'''

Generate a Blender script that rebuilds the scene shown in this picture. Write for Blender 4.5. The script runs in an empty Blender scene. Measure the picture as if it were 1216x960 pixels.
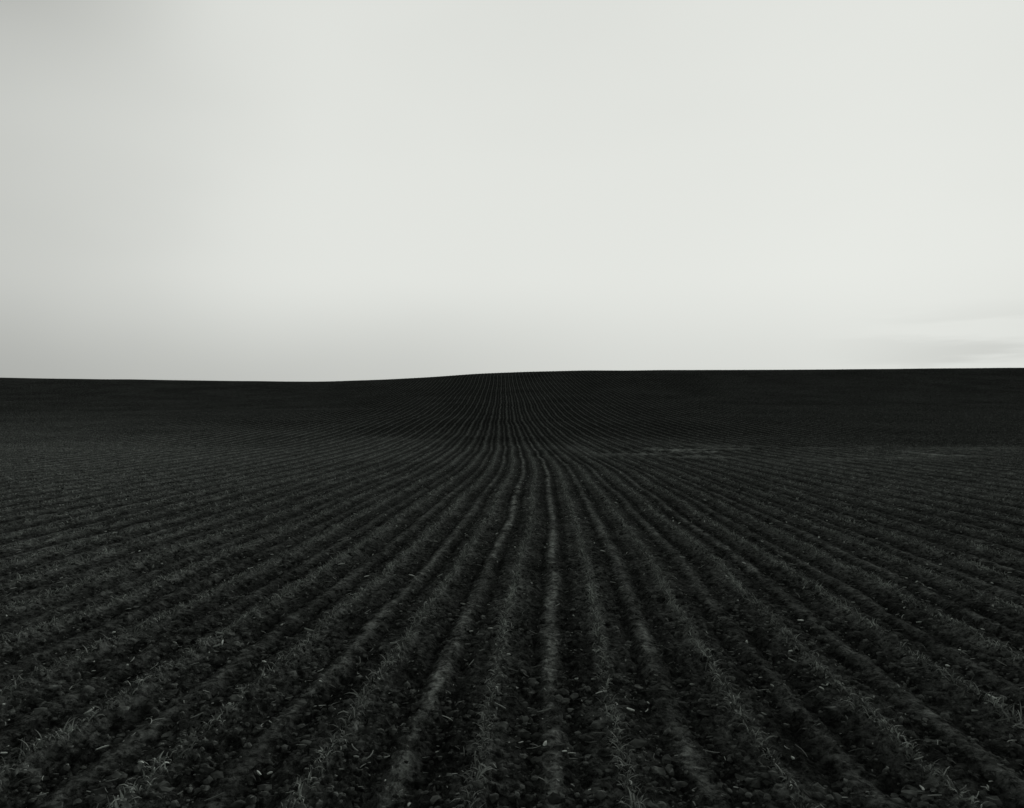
import bpy, math, numpy as np
rng=np.random.default_rng(7)
S=0.76
EYE=1.77
# ------------------------------------------------------------ helpers
def sstep(a,b,x):
    t=np.clip((x-a)/(b-a),0,1); return t*t*(3-2*t)
def hsh(i,j,s):
    h=(i.astype(np.int64)*374761393+j.astype(np.int64)*668265263+s*1442695041)&0xFFFFFFFF
    h=((h^(h>>13))*1274126177)&0xFFFFFFFF
    h=(h^(h>>16))
    return (h&0xFFFFFF)/float(0xFFFFFF)
def vn(x,y,s=0):
    xi=np.floor(x);yi=np.floor(y);fx=x-xi;fy=y-yi
    fx=fx*fx*(3-2*fx);fy=fy*fy*(3-2*fy)
    a=hsh(xi,yi,s);b=hsh(xi+1,yi,s);c=hsh(xi,yi+1,s);d=hsh(xi+1,yi+1,s)
    return (a*(1-fx)+b*fx)*(1-fy)+(c*(1-fx)+d*fx)*fy*1.0
def smooth_table(px,py,lo,hi,step,sig):
    t=np.arange(lo,hi,step); v=np.interp(t,px,py)
    n=int(4*sig/step); k=np.exp(-0.5*((np.arange(-n,n+1)*step)/sig)**2);k/=k.sum()
    vp=np.concatenate([v[0]+(v[1]-v[0])*np.arange(-n,0),v,v[-1]+(v[-1]-v[-2])*np.arange(1,n+1)])
    return t,np.convolve(vp,k,'valid')
PT=smooth_table([-400,0,12,25,35,45,56,68,84,100,118,135,150,163,176,195,240,400,700,3200],
                [11.2,0,-.34,-.70,-.93,-1.05,-.92,-.5,.0,.75,1.95,3.4,5.0,6.5,7.3,7.6,7.6,4,0,0],-400,3200,.5,5)
ZT=smooth_table([-900,-300,-180,-115,-80,-49,-30,-12,0,17,40,115,200,900],
                [2.0,1.0,-.2,-1.3,-1.9,-2.35,-1.9,-.7,0,.42,.55,.95,1.2,2.0],-900,900,1.,6)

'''

[What this task involves] All the material shown above is to be copied exactly, with no pictures carried over.

[Solution to this task]
Generate a Blender script that rebuilds the scene shown in this picture. Write for Blender 4.5. The script runs in an empty Blender scene. Measure the picture as if it were 1216x960 pixels.
import bpy, math, numpy as np
rng=np.random.default_rng(7)
S=0.76
EYE=1.77
# ------------------------------------------------------------ helpers
def sstep(a,b,x):
    t=np.clip((x-a)/(b-a),0,1); return t*t*(3-2*t)
def hsh(i,j,s):
    h=(i.astype(np.int64)*374761393+j.astype(np.int64)*668265263+s*1442695041)&0xFFFFFFFF
    h=((h^(h>>13))*1274126177)&0xFFFFFFFF
    h=(h^(h>>16))
    return (h&0xFFFFFF)/float(0xFFFFFF)
def vn(x,y,s=0):
    xi=np.floor(x);yi=np.floor(y);fx=x-xi;fy=y-yi
    fx=fx*fx*(3-2*fx);fy=fy*fy*(3-2*fy)
    a=hsh(xi,yi,s);b=hsh(xi+1,yi,s);c=hsh(xi,yi+1,s);d=hsh(xi+1,yi+1,s)
    return (a*(1-fx)+b*fx)*(1-fy)+(c*(1-fx)+d*fx)*fy*1.0
def smooth_table(px,py,lo,hi,step,sig):
    t=np.arange(lo,hi,step); v=np.interp(t,px,py)
    n=int(4*sig/step); k=np.exp(-0.5*((np.arange(-n,n+1)*step)/sig)**2);k/=k.sum()
    vp=np.concatenate([v[0]+(v[1]-v[0])*np.arange(-n,0),v,v[-1]+(v[-1]-v[-2])*np.arange(1,n+1)])
    return t,np.convolve(vp,k,'valid')
PT=smooth_table([-400,0,12,25,35,45,56,68,84,100,118,135,150,163,176,195,240,400,700,3200],
                [11.2,0,-.34,-.70,-.93,-1.05,-.92,-.5,.0,.75,1.95,3.4,5.0,6.5,7.3,7.6,7.6,4,0,0],-400,3200,.5,5)
ZT=smooth_table([-900,-300,-180,-115,-80,-49,-30,-12,0,17,40,115,200,900],
                [2.0,1.0,-.2,-1.3,-1.9,-2.35,-1.9,-.7,0,.42,.55,.95,1.2,2.0],-900,900,1.,6)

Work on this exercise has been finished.